A Cautionary Note about the Ontario IZ Regulations

The Ontario IZ regulations recently announced by the Minister of Housing are clearly a remarkable turnaround and positive development. They have been rightfully welcomed by the affordable housing advocates, but this advance has been made by leaving unresolved the crucial question of what compensation will be required from the municipalities.

The municipalities now have been given virtually a free hand in setting their regulations, but this comes with a new and very significant condition: before doing so, the impact of their regulations on the inclusionary developments must pass a financial viability test.  What this will entail is unclear, but it has the potential for hobbling the productivity of the IZ programs.

It must be appreciated that IZ programs do create a cost burden that somehow must be absorbed. These tests will hinge on what that cost burden is, and who pays for it.  More demanding regulations presumably will lead to a higher cost burden.

The long-standing thinking in this country is that the government must pay for affordable housing. This thinking goes mostly unquestioned here. It is behind the bogus notion espoused by the developers that IZ must be a partnership. If this way of thinking prevails in these tests, the municipalities could be called upon to compensate the developers substantially for the cost burden out of resources they don’t have, or to moderate their demands for affordable housing.

The need for compensation is viewed differently in the US. It is widely held there that the cost burden is largely “passed back to the land”. In other words, the developers will assess the costs associated with providing the affordable housing and then offer correspondingly less when bidding to buy land for development. So, it is the land owners who must absorb the cost of the affordable housing by giving up some of the large windfall profits they have been reaping from the rapid growth in land prices.

In reality, while this pass-back remains substantially true, the distribution of the costs might be more complicated than this. Developers sometimes do absorb some of the cost by adjusting the design and construction of the affordable units. The municipalities typically contribute modestly by reducing fees and relaxing standards. And, some homebuyers at the upper end of the market might see house prices marginally rise as well.

In this context, the financial viability testing will have to juggle assumptions about complex range of variables that go beyond that in more conventional market assessments. Among others, it will have to determine the reduced land values that could be achieved, the profit margins that would be acceptable, the construction and design savings that could be made, as well as the impact of different regulations and of density up-zoning. Furthermore, because most programs will be applied municipal-wide, all of these factors will have to be examined on a broad generic basis, although many of them will vary widely when considered site-by-site. Given the complexity of these variables, it is very unlikely that the testing can ever provide a definitive and conclusive answer to what compensation might be required.

It is notable that there is no precedent for this sort of financial viability testing in the US programs. New programs there are implemented based on experience rather than testing.

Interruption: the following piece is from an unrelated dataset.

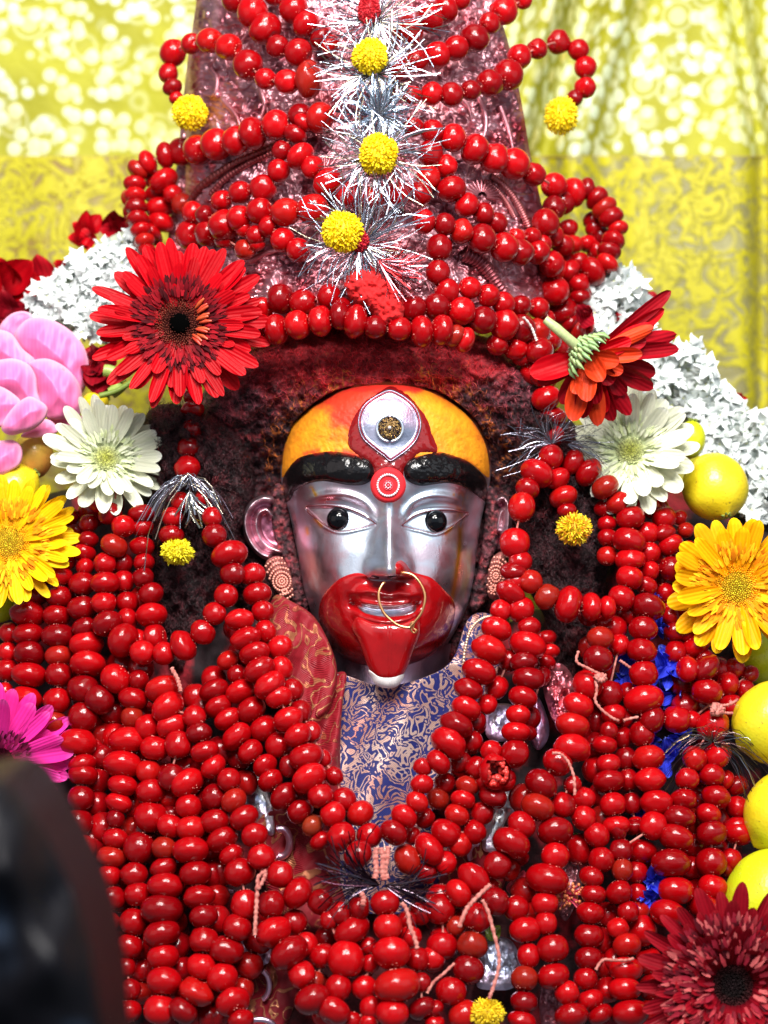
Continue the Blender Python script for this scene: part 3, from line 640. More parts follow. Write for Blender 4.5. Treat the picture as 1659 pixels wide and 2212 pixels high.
lobeR = [(1110, 900), (1200, 880), (1270, 960), (1310, 1060), (1318, 1160), (1310, 1250), (1290, 1310), (1270, 1420), (1255, 1500), (1200, 1520), (1170, 1460), (1180, 1350), (1150, 1290), (1120, 1230), (1110, 1150), (1100, 1050)]
def lobeY(cx, w):
    return lambda x, y, d: .050+.0*x-.022*np.sqrt(np.clip(1-((x-cx)/w)**2, 0, 1))+.03*np.exp(-d/10.)-.004*fbm(x/18, y/26, 0, 5, 61)*sm(0, 10, d)
def side_strip(cx): return lambda x, y, d: .050-.004*(1-np.exp(-d/5))-.002*fbm(x/8, y/12, 0, 4, 7)
LY, RY = lobeY(430, 125), lobeY(1210, 120)
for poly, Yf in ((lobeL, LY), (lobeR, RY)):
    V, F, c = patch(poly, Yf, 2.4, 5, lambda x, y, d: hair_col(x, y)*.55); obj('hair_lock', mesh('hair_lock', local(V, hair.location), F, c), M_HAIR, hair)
for poly in (ZP("245,650 300,640 322,760 345,900 380,1050 420,1230 430,1320 380,1300 330,1240 300,1080 268,960 240,850"), ZP("1405,650 1450,660 1475,760 1470,900 1450,1000 1415,1080 1405,1250 1330,1330 1320,1240 1365,1080 1390,900 1400,760")):
    V, F, c = patch(poly, side_strip(0), 1.8, 5, lambda x, y, d: hair_col(x, y)*1.6+np.array([.05, .008, .004])*sm(0, .8, fbm(x/9, y/12, 0, 3, 5))[:, None], back=.02); obj('sideburn', mesh('sideburn', local(V, hair.location), F, c), M_HAIR, hair)
def fibres(poly, Yf, n, name, ln=22, dirf=None, dark=1.0):
    L = smooth_poly(poly, 5); mb = MB(); x0, y0 = L.min(0); x1, y1 = L.max(0); k = 0
    X = RNG.uniform(x0, x1, n*3); Y = RNG.uniform(y0, y1, n*3); ins = inside(X, Y, L); X, Y = X[ins][:n], Y[ins][:n]
    D = seg_dist(X, Y, L, True)[0]; C = hair_col(X, Y)*dark; nn = len(X)
    a = noise(X/60, Y/60, 0, 71)*3.0+RNG.uniform(-1, 1, nn) if dirf is None else dirf(X, Y)+RNG.normal(0, .7, nn)
    pts = []; x, y = X.copy(), Y.copy(); lift = RNG.uniform(.3, 1.3, nn)
    S = 5
    for s in range(S):
        d = seg_dist(x, y, L, True)[0]*np.where(inside(x, y, L), 1, 0); yy = Yf(x, y, np.maximum(d, 6))-.0005-.003*lift*math.sin(math.pi*s/(S-1))
        pts.append(P(x, y, yy)); st = ln/S*RNG.uniform(.6, 1.3, nn); x = x+np.cos(a)*st; y = y+np.sin(a)*st; a = a+RNG.normal(0, .7, nn)
    Pn = np.stack(pts, 1)                             # nn,S,3
    wd = .00016
    off1 = np.array([wd, 0, wd*.3]); off2 = np.array([-wd*.5, -wd*.8, wd*.5]); off3 = np.array([-wd*.5, wd*.8, -wd*.8])
    V = np.stack([Pn+off1, Pn+off2, Pn+off3], 2).reshape(-1, 3)
    b = (np.arange(nn)*S*3)[:, None, None]+(np.arange(S-1)*3)[None, :, None]; j = np.arange(3)[None, None, :]; k2 = (j+1) % 3
    F = np.stack([b+j, b+k2, b+3+k2, b+3+j], -1).reshape(-1, 4)
    cc = np.repeat(C*RNG.uniform(.6, 2.2, (nn, 1)), S*3, 0)
    o = obj(name, mesh(name, local(V, hair.location), F, cc), M_FIBRE, hair); o['kind'] = 'stuff'
fibres(hp, hairY, 13000, 'hair_fibres', 24)
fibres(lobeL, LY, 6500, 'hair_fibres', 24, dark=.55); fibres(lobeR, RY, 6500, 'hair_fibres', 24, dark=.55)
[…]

In other words, new programs largely copy what has been proven successful in established nearby programs while not damaging the development industry. When changes are made to these programs, they are done on a cautious trial-and-error basis. Providing the obligations are reasonable and fair, it is expected the development industry and land market can adjust to them

In summary, the financial viability testing requirement set out in Ontario IZ regulations raises a number of questions. First of all, are these tests really necessary considering how these programs have been typically implemented in the US? Can the tests actually be done in a way that will produce conclusive results, and results that can be reliably applied on a broad municipal-wide basis? And, finally, if undertaken, will they have the effect of forcing the municipalities to limit their programs because they will lack adequate resources to pay the compensation?